Day 562: We Are All Completely Beside Ourselves

Cover for We Are Completely Beside OurselvesBest Book of the Week!
Reading Karen Joy Fowler’s fluffy The Jane Austen Book Club made me willing to try a novel that did not sound appealing on the surface. But my experience with Fowler’s previous books in no way prepared me for the profound and moving We Are Completely Beside Ourselves.

Rosemary Cooke starts her story in the middle, when she is at college and has just been arrested for a small release of her inner “monkey girl.” Rosemary has worked hard to hide her past from her new friends at college. The daughter of a behavioral scientist, Rosemary was raised with a chimpanzee Fern as her sister until she was five years old. Then Fern was abruptly removed from the household when Rosemary was away visiting her grandparents. Rosemary’s beloved brother Lowell was angry with the entire family from then on and disappeared completely during his senior year of high school.

Since then, Rosemary’s family has been broken. Her mother had a breakdown from which she never entirely recovered, and her father is remote and alcoholic. Rosemary herself has never felt as if she fits in, after years of being teased by her classmates as the “monkey girl.” Although she seldom stopped talking as a child, now she rarely says anything.  Then Lowell comes to see her, and she has a chance to recover her own history.

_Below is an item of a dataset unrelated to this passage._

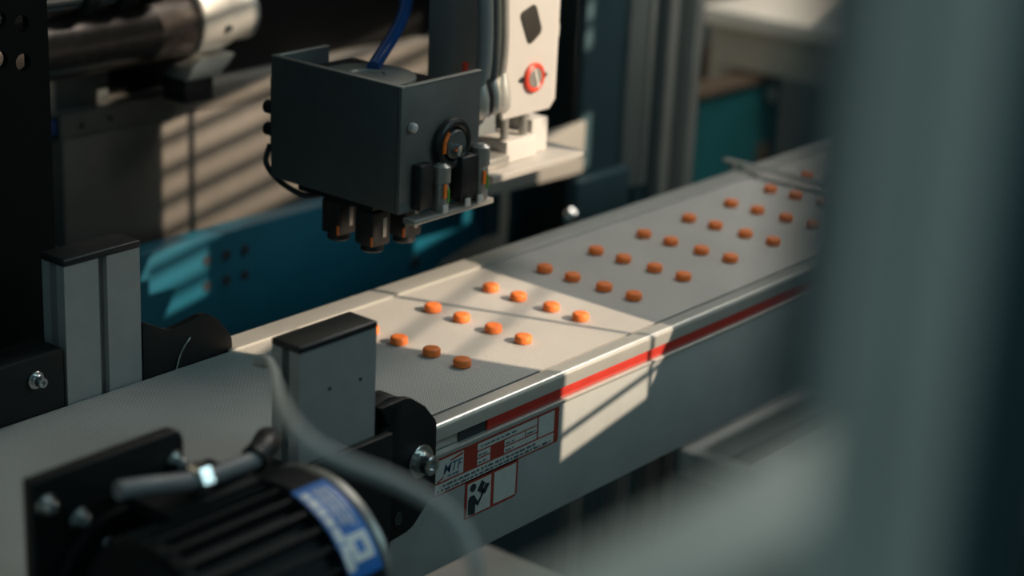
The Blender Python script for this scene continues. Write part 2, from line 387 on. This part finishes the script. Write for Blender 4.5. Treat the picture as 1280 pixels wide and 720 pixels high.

Although this novel is written in a light and lively tone, it eventually brought tears to my eyes. It explores such subjects as reconciliation with oneself and others, human relationships and responsibilities toward other species, and the complexities of issues surrounding scientific experiments with animals. It is odd and unusual and incredibly intelligent.

16 thoughts on “Day 562: We Are All Completely Beside Ourselves

    1. The parts about the chimp are actually kind of sweeter than you’d expect, but they appear throughout the book, because she’s revisiting what actually happened to Fern. She was little and didn’t understand what happened when Fern left, so part of it is about discovering what that’s about. Then she goes and sees Fern at the end. If they freak you out, maybe this is not a good one for you, although I confess I thought the whole concept would bother me and it didn’t. The other book I’ve read by Fowler is completely different from the other two, too. My review of that one is coming up within the next two months.

  1. I have heard great things about this one. I will need to put this on my list! Interesting to hear the comments about the Jane Austen Book Club as well. I saw several copies at a book sale I went to over the weekend but didn’t end up getting it.